- **Written task**
In the listing below, locate the lines that hold "this" and copy them.

- **Record list**
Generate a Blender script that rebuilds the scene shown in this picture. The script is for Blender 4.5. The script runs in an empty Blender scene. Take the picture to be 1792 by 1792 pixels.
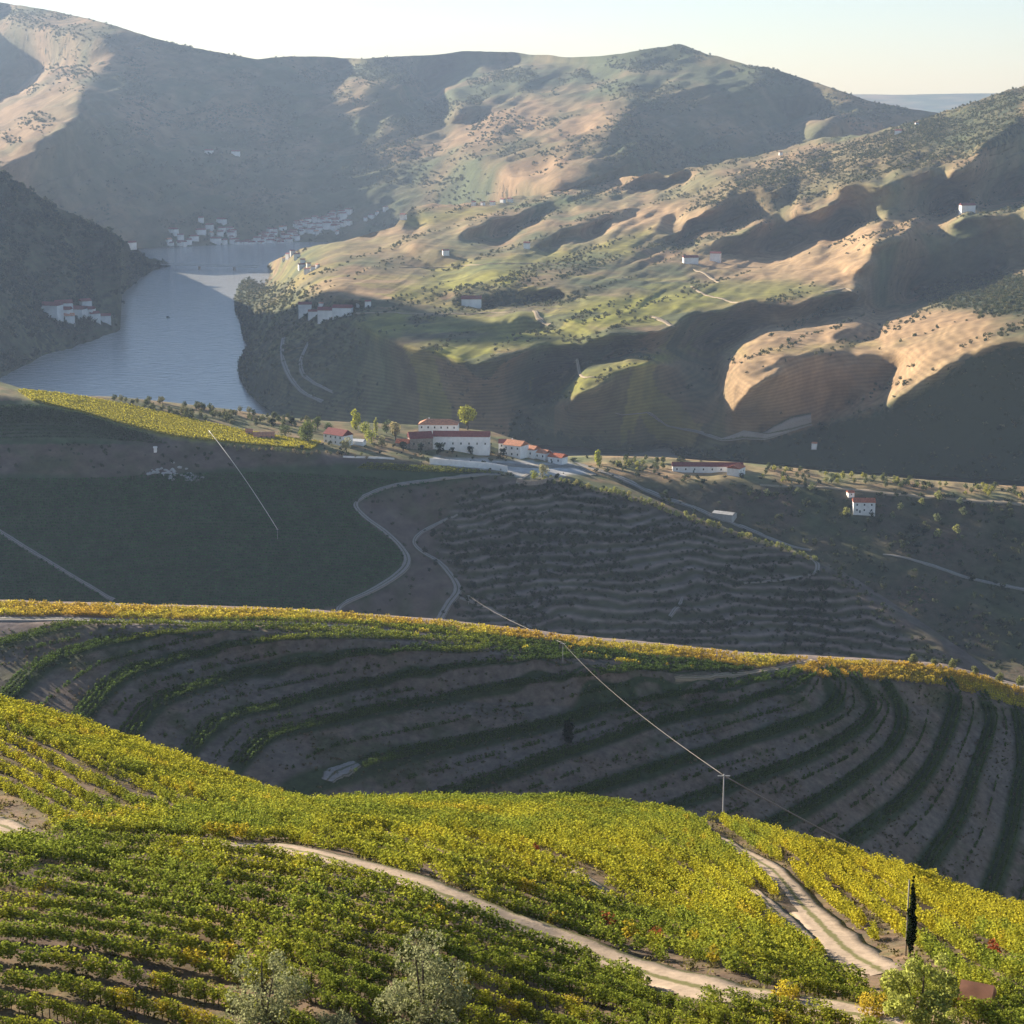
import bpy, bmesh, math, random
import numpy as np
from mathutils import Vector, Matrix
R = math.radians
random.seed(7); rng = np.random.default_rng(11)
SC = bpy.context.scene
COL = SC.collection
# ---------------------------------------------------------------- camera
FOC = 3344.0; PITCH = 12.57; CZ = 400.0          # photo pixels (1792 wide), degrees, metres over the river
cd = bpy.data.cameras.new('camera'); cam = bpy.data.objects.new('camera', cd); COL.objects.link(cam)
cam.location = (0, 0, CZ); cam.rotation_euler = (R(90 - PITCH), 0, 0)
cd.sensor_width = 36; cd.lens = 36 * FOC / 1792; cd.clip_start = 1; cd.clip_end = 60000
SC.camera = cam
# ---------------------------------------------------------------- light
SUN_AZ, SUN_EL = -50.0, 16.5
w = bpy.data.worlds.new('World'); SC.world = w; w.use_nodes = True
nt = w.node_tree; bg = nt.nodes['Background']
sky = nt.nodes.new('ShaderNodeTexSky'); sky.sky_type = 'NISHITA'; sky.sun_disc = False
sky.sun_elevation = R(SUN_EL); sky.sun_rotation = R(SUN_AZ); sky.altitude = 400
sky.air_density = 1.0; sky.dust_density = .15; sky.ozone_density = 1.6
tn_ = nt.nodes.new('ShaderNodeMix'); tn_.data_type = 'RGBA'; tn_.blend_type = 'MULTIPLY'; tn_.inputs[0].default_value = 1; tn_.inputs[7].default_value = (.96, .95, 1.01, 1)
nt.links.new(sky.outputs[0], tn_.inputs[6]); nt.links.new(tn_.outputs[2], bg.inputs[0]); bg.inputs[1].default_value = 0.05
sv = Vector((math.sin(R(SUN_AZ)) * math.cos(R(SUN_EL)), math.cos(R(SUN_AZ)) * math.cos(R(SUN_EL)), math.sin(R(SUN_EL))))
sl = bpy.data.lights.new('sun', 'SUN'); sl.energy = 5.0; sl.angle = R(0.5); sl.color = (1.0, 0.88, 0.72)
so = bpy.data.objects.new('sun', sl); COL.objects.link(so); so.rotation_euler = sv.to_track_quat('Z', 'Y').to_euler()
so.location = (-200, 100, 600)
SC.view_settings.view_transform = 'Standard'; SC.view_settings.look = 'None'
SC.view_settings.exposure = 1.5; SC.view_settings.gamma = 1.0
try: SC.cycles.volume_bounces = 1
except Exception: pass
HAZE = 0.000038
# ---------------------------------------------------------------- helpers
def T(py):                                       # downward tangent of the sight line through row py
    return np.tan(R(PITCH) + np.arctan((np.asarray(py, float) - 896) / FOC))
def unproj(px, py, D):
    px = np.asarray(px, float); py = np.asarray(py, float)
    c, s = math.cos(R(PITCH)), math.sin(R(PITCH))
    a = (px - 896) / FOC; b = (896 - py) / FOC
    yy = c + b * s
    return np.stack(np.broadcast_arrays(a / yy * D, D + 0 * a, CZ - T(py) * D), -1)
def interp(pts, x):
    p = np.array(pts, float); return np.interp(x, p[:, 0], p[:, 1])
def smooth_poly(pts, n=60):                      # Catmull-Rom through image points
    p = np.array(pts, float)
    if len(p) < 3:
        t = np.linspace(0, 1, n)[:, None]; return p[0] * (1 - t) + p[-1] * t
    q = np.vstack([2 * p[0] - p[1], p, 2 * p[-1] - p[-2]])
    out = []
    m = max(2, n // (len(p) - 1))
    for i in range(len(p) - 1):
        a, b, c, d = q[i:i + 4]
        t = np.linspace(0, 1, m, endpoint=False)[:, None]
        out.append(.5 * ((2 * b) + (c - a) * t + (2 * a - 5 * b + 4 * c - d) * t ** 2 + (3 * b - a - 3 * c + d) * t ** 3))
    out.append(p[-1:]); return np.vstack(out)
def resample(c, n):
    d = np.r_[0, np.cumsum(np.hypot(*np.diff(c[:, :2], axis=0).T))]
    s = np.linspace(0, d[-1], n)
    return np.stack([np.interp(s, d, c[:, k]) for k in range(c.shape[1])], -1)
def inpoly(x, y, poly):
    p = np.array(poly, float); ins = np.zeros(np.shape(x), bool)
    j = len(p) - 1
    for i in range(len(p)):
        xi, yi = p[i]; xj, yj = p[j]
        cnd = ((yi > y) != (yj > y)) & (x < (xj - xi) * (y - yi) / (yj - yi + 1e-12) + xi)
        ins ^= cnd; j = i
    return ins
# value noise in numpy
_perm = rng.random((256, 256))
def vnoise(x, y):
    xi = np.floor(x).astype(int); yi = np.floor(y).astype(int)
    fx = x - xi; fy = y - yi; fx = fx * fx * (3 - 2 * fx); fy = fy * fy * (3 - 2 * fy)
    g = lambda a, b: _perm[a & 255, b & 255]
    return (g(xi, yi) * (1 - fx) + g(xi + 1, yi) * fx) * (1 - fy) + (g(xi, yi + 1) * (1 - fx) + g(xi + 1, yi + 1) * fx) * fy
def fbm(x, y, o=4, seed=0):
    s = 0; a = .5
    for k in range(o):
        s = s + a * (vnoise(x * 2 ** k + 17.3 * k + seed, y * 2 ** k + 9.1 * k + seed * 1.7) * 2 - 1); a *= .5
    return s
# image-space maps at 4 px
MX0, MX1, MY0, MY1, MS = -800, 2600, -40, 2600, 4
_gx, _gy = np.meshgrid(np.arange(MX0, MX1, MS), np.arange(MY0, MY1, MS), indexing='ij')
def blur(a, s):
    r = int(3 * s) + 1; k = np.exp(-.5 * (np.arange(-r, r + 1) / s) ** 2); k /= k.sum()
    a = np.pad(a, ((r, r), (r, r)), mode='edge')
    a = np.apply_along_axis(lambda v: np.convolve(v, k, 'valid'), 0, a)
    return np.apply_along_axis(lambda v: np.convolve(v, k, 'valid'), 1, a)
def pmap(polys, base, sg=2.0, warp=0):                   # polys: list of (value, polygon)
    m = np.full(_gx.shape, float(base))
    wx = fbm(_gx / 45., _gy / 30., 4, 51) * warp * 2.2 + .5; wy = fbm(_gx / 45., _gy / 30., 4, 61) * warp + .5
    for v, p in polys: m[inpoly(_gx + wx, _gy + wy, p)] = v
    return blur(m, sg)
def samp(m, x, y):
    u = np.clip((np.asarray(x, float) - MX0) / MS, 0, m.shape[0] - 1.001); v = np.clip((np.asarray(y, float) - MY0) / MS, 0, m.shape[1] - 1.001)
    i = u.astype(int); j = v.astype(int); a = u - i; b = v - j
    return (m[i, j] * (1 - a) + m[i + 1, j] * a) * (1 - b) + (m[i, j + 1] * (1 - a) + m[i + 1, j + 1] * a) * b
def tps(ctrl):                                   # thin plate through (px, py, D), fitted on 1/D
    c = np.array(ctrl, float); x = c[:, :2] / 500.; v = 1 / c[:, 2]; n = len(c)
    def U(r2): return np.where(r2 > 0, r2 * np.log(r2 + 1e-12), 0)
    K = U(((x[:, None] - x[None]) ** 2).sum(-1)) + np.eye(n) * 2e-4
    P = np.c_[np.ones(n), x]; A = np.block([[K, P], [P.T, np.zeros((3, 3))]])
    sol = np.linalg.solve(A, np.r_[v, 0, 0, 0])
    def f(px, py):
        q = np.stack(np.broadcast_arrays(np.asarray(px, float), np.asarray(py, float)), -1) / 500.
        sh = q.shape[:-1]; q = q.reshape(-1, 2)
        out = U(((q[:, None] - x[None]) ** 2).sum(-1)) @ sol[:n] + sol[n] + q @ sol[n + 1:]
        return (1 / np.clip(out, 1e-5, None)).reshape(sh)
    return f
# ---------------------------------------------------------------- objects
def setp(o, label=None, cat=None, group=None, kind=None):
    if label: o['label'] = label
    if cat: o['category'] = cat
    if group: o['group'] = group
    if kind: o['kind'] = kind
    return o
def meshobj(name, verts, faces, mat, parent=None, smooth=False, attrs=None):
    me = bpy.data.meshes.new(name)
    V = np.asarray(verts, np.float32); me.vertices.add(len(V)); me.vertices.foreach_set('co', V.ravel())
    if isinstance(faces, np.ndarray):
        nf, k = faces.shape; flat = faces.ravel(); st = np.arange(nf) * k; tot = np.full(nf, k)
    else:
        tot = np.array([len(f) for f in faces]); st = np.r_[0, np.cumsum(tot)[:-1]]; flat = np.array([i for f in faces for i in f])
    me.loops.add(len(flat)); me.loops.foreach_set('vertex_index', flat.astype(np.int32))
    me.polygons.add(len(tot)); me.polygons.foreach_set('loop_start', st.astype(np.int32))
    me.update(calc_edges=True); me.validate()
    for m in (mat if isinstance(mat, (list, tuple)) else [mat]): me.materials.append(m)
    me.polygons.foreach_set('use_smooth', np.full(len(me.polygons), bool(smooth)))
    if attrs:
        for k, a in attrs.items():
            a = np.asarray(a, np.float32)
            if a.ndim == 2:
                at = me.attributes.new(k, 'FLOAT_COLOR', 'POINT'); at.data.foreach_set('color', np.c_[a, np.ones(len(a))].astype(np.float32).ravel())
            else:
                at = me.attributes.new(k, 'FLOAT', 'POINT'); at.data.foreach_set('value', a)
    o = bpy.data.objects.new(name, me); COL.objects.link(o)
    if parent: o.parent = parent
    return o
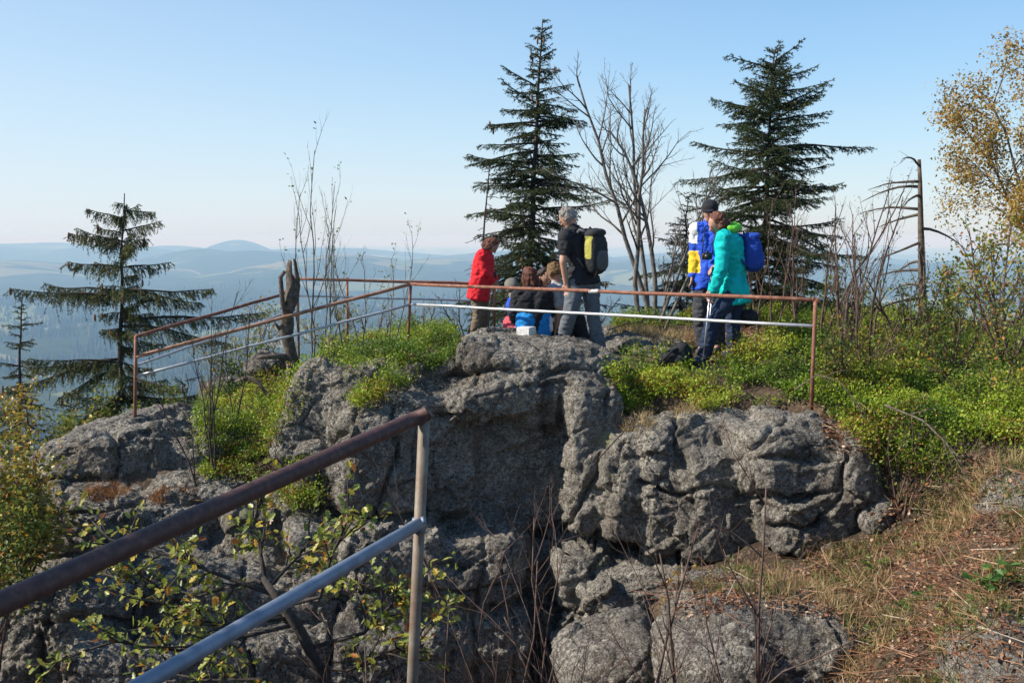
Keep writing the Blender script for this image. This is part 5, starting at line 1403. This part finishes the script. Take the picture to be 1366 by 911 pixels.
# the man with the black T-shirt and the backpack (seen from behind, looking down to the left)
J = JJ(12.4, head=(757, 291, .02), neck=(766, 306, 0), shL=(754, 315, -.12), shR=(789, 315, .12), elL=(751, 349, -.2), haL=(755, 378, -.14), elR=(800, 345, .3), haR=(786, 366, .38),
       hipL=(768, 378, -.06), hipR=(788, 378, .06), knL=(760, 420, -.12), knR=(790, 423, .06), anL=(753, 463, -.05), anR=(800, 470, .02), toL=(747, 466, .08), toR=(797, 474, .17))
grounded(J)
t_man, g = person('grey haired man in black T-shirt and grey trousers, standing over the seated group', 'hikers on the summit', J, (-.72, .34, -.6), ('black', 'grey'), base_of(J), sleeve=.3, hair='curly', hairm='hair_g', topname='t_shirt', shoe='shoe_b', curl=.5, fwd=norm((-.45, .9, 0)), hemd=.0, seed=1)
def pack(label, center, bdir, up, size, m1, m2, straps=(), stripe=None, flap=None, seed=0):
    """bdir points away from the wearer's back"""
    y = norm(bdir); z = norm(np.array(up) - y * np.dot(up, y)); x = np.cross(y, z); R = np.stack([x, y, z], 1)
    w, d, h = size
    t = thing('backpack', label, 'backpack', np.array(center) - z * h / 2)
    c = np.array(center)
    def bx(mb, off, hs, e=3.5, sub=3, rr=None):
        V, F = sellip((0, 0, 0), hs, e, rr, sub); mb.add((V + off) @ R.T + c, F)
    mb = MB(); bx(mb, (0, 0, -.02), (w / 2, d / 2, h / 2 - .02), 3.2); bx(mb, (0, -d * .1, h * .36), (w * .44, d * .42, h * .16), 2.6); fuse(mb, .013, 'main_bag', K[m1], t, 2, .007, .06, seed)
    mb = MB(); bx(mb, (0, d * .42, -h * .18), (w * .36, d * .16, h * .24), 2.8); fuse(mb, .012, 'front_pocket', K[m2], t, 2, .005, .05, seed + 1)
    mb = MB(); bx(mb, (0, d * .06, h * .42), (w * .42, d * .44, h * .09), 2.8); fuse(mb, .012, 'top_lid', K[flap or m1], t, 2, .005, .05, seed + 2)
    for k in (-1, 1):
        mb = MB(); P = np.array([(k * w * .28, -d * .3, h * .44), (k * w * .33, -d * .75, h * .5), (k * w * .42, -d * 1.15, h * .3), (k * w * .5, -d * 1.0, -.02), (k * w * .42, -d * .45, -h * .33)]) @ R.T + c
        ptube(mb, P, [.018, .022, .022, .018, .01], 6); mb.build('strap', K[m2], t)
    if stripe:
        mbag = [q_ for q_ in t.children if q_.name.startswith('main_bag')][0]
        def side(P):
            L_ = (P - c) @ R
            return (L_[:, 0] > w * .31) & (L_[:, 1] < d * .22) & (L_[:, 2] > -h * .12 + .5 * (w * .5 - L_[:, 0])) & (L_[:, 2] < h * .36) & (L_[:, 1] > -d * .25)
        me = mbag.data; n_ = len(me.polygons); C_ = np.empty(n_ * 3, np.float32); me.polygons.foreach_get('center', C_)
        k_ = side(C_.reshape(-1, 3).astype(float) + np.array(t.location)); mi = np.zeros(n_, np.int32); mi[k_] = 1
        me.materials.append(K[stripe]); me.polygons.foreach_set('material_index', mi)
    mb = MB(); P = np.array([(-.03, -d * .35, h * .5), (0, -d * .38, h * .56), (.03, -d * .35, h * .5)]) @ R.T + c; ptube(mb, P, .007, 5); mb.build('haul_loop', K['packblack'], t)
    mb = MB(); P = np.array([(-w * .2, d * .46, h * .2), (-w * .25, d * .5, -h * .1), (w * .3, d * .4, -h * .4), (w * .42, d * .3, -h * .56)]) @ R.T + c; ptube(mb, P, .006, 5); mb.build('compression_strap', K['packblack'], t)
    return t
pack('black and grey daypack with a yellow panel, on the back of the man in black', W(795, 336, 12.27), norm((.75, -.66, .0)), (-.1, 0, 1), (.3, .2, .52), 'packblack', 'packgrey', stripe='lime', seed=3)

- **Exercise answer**
Generate a Blender script that rebuilds the scene shown in this picture. The script is for Blender 4.5. The script runs in an empty Blender scene. Take the picture to be 1792 by 1792 pixels.
Keep writing the Blender script for this image. This is part 5, starting at line 1403. This part finishes the script. Take the picture to be 1366 by 911 pixels.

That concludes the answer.